(Stored entries)
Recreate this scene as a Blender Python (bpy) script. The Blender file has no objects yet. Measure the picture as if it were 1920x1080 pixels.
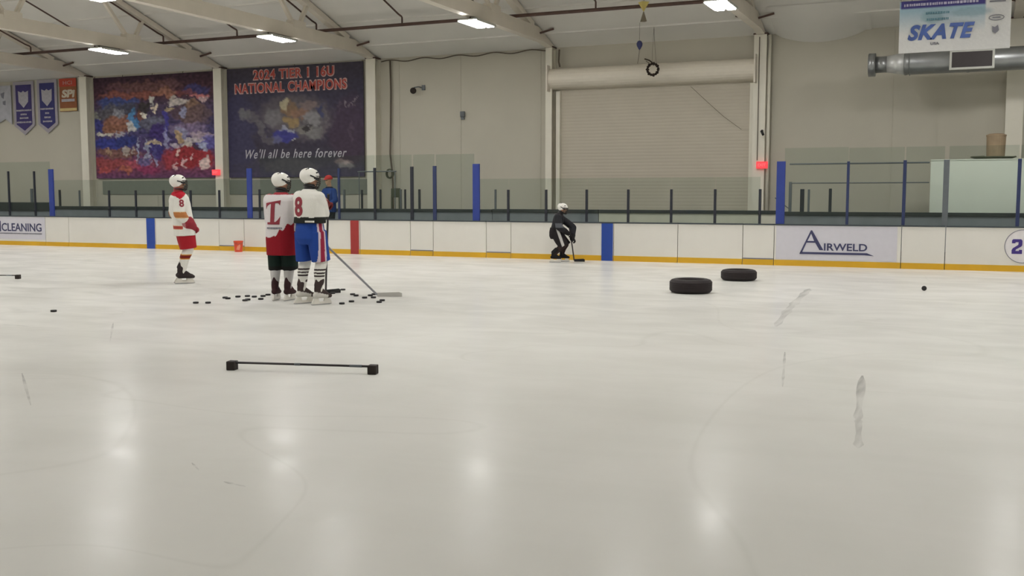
import bpy, bmesh, math, random
from mathutils import Vector, Matrix, noise
from mathutils.bvhtree import BVHTree

random.seed(7)
C = bpy.context.scene.collection
SC = bpy.context.scene
R = math.radians

# ------------------------------------------------------------------ camera, world, exposure, lamps
cam_data = bpy.data.cameras.new('camera')
cam = bpy.data.objects.new('camera', cam_data)
C.objects.link(cam)
cam_data.sensor_width = 36.0
cam_data.lens = 36.32
cam_data.clip_end = 200
cam.location = (0, 0, 1.65)
cam.rotation_euler = (R(90 - 5.10), 0, R(23.9))
SC.camera = cam

world = bpy.data.worlds.new('world')
SC.world = world
world.use_nodes = True
world.node_tree.nodes['Background'].inputs[0].default_value = (0.9, 0.93, 1.0, 1)
world.node_tree.nodes['Background'].inputs[1].default_value = 0.05

SC.view_settings.view_transform = 'Standard'
SC.view_settings.look = 'None'
SC.view_settings.gamma = 1.0
SC.view_settings.exposure = 0.0
SC.view_settings.use_curve_mapping = False

LAMP_COLOR = (1.0, 0.985, 0.965)
LAMP_STRENGTH = 75.0
ROW_Y = (24.0, 17.3, 10.6, 3.9)
TRUSS_X = (-36.4, -30.1, -23.9, -17.75, -11.6, -5.4, 0.9, 7.1)
EAVE, SLOPE, WALL_Y, RIDGE_Y = 6.05, 0.33, 29.2, 12.0
LEFT_X, RIGHT_X, BACK_Y = -47.0, 20.0, -5.2


def roof_z(y):
    return EAVE + (WALL_Y - y if y > RIDGE_Y else y - BACK_Y) * SLOPE


# ------------------------------------------------------------------ helpers
def lin(rgb):
    return tuple((v / 255 / 12.92 if v / 255 <= 0.04045 else ((v / 255 + 0.055) / 1.055) ** 2.4) for v in rgb)


def mat(name, col, rough=0.6, metal=0.0, var=0.06, scale=6.0, bump=0.0, coat=0.0):
    m = bpy.data.materials.new(name)
    m.use_nodes = True
    nt = m.node_tree
    b = nt.nodes['Principled BSDF']
    b.inputs['Roughness'].default_value = rough
    b.inputs['Metallic'].default_value = metal
    b.inputs['Coat Weight'].default_value = coat
    tc = nt.nodes.new('ShaderNodeTexCoord')
    nz = nt.nodes.new('ShaderNodeTexNoise')
    nz.inputs['Scale'].default_value = scale
    nz.inputs['Detail'].default_value = 4
    nt.links.new(tc.outputs['Object'], nz.inputs['Vector'])
    ramp = nt.nodes.new('ShaderNodeValToRGB')
    lo = [max(0, c * (1 - var)) for c in col]
    hi = [min(1, c * (1 + var)) for c in col]
    ramp.color_ramp.elements[0].color = (*lo, 1)
    ramp.color_ramp.elements[1].color = (*hi, 1)
    ramp.color_ramp.elements[0].position = 0.3
    ramp.color_ramp.elements[1].position = 0.7
    nt.links.new(nz.outputs['Fac'], ramp.inputs['Fac'])
    nt.links.new(ramp.outputs['Color'], b.inputs['Base Color'])
    if bump:
        bp = nt.nodes.new('ShaderNodeBump')
        bp.inputs['Strength'].default_value = bump
        nt.links.new(nz.outputs['Fac'], bp.inputs['Height'])
        nt.links.new(bp.outputs['Normal'], b.inputs['Normal'])
    return m


def emat(name, col, strength):
    m = bpy.data.materials.new(name)
    m.use_nodes = True
    nt = m.node_tree
    nt.nodes.clear()
    o = nt.nodes.new('ShaderNodeOutputMaterial')
    e = nt.nodes.new('ShaderNodeEmission')
    e.inputs[0].default_value = (*col, 1)
    e.inputs[1].default_value = strength
    nt.links.new(e.outputs[0], o.inputs[0])
    return m


def paint_mat(name, rough=0.75):
    """cloth / print material that reads the pattern colour stored on the mesh, with a faint weave"""
    m = bpy.data.materials.new(name)
    m.use_nodes = True
    nt = m.node_tree
    b = nt.nodes['Principled BSDF']
    b.inputs['Roughness'].default_value = rough
    b.inputs['Specular IOR Level'].default_value = 0.25
    a = nt.nodes.new('ShaderNodeVertexColor')
    a.layer_name = 'pattern'
    nz = nt.nodes.new('ShaderNodeTexNoise')
    nz.inputs['Scale'].default_value = 40
    mx = nt.nodes.new('ShaderNodeMix')
    mx.data_type = 'RGBA'
    mx.blend_type = 'MULTIPLY'
    mx.inputs[0].default_value = 0.12
    nt.links.new(a.outputs['Color'], mx.inputs[6])
    nt.links.new(nz.outputs['Fac'], mx.inputs[7])
    nt.links.new(mx.outputs[2], b.inputs['Base Color'])
    return m


def obj(name, bm, m, parent=None, smooth=False, recalc=True):
    if recalc:
        bmesh.ops.recalc_face_normals(bm, faces=bm.faces)
    me = bpy.data.meshes.new(name)
    bm.to_mesh(me)
    bm.free()
    if smooth:
        for p in me.polygons:
            p.use_smooth = True
    o = bpy.data.objects.new(name, me)
    me.materials.append(m)
    C.objects.link(o)
    if parent:
        o.parent = parent
    return o


def tag(o, label, cat, group=None, kind=None):
    o['label'] = label
    o['category'] = cat
    if group:
        o['group'] = group
    if kind:
        o['kind'] = kind
    return o


def thing(name, label, cat, loc=(0, 0, 0), rz=0.0, group=None, kind=None):
    o = bpy.data.objects.new(name, None)
    o.empty_display_size = 0.1
    C.objects.link(o)
    o.location = loc
    o.rotation_euler = (0, 0, rz)
    return tag(o, label, cat, group, kind)


def struct(o, label=None, cat=None):
    o['kind'] = 'structure'
    if label:
        o['label'] = label
    if cat:
        o['category'] = cat
    return o


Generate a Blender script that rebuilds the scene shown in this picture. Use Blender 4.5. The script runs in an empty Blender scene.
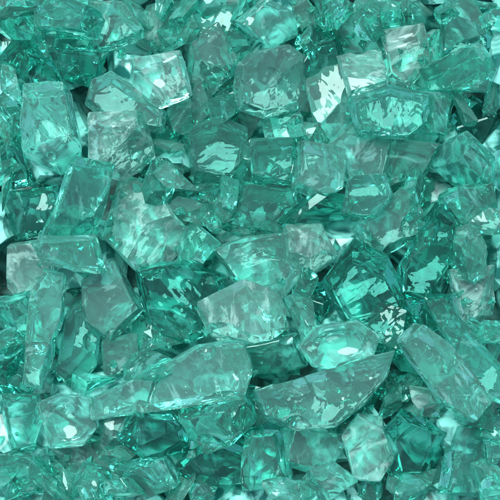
import bpy, bmesh, math, random
from mathutils import Vector, noise, Matrix, Euler
from mathutils.bvhtree import BVHTree
R = random.Random(5)
sc = bpy.context.scene
C = sc.collection
sc.view_settings.view_transform = 'Standard'
sc.view_settings.look = 'None'
sc.view_settings.exposure = 0

# ------------------------------------------------------------ materials
def coords(N, L):
    tc = N.new('ShaderNodeTexCoord'); oi = N.new('ShaderNodeObjectInfo')
    add = N.new('ShaderNodeVectorMath'); add.operation = 'MULTIPLY_ADD'
    comb = N.new('ShaderNodeCombineXYZ')
    for i in range(3): L.new(oi.outputs['Random'], comb.inputs[i])
    L.new(comb.outputs[0], add.inputs[0]); add.inputs[1].default_value = (37,23,51); L.new(tc.outputs['Object'], add.inputs[2])
    return add.outputs[0], oi
def glass(name, tint, rough, b0, b1, bodycol, bump=.24, lo=.58, hi=.64, sc_=(5,1.3,2.2)):
    m = bpy.data.materials.new(name); m.use_nodes = True
    nt = m.node_tree; N = nt.nodes; L = nt.links; N.clear()
    out = N.new('ShaderNodeOutputMaterial'); vec, oi = coords(N, L)
    # streaky fracture ripples, running one way in each chunk
    mw = N.new('ShaderNodeMapping'); mw.inputs['Scale'].default_value = (2.1,.75,1.2); L.new(vec, mw.inputs[0])
    w = N.new('ShaderNodeTexNoise'); w.inputs['Scale'].default_value = 3.4; w.inputs['Detail'].default_value = 2.3; w.inputs['Roughness'].default_value = .45; w.inputs['Distortion'].default_value = .5
    L.new(mw.outputs[0], w.inputs['Vector'])
    bp = N.new('ShaderNodeBump'); bp.inputs['Distance'].default_value = .07
    br = N.new('ShaderNodeMath'); br.operation = 'POWER'; L.new(oi.outputs['Random'], br.inputs[0]); br.inputs[1].default_value = 2
    bm_ = N.new('ShaderNodeMath'); bm_.operation = 'MULTIPLY_ADD'; L.new(br.outputs[0], bm_.inputs[0]); bm_.inputs[1].default_value = bump*1.5; bm_.inputs[2].default_value = bump*.45
    L.new(bm_.outputs[0], bp.inputs['Strength'])
    L.new(w.outputs['Fac'], bp.inputs['Height'])
    mp = N.new('ShaderNodeMapping'); mp.inputs['Scale'].default_value = sc_; L.new(vec, mp.inputs[0])
    n4 = N.new('ShaderNodeTexNoise'); n4.inputs['Scale'].default_value = 1.8; n4.inputs['Detail'].default_value = 4; n4.inputs['Roughness'].default_value = .66; n4.inputs['Distortion'].default_value = .6
    L.new(mp.outputs[0], n4.inputs['Vector'])
    g = N.new('ShaderNodeBsdfGlass'); g.inputs['IOR'].default_value = 1.48; g.inputs['Color'].default_value = (*tint, 1); g.inputs['Roughness'].default_value = rough
    L.new(bp.outputs[0], g.inputs['Normal'])
    df = N.new('ShaderNodeBsdfDiffuse'); df.inputs['Color'].default_value = (*bodycol, 1)
    bf = N.new('ShaderNodeMapRange'); bf.inputs['From Min'].default_value = lo; bf.inputs['From Max'].default_value = hi
    bf.inputs['To Min'].default_value = b0; bf.inputs['To Max'].default_value = b1
    L.new(n4.outputs['Fac'], bf.inputs['Value'])
    m2 = N.new('ShaderNodeMixShader'); L.new(bf.outputs[0], m2.inputs[0]); L.new(g.outputs[0], m2.inputs[1]); L.new(df.outputs[0], m2.inputs[2])
    L.new(m2.outputs[0], out.inputs['Surface'])
    return m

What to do
Could you repeat exactly the lines from the first one of the records above through the line containing "SC.camera = cam", leaving out any pictures?

Written reply
Recreate this scene as a Blender Python (bpy) script. The Blender file has no objects yet. Measure the picture as if it were 1920x1080 pixels.
import bpy, bmesh, math, random
from mathutils import Vector, Matrix, noise
from mathutils.bvhtree import BVHTree

random.seed(7)
C = bpy.context.scene.collection
SC = bpy.context.scene
R = math.radians

# ------------------------------------------------------------------ camera, world, exposure, lamps
cam_data = bpy.data.cameras.new('camera')
cam = bpy.data.objects.new('camera', cam_data)
C.objects.link(cam)
cam_data.sensor_width = 36.0
cam_data.lens = 36.32
cam_data.clip_end = 200
cam.location = (0, 0, 1.65)
cam.rotation_euler = (R(90 - 5.10), 0, R(23.9))
SC.camera = cam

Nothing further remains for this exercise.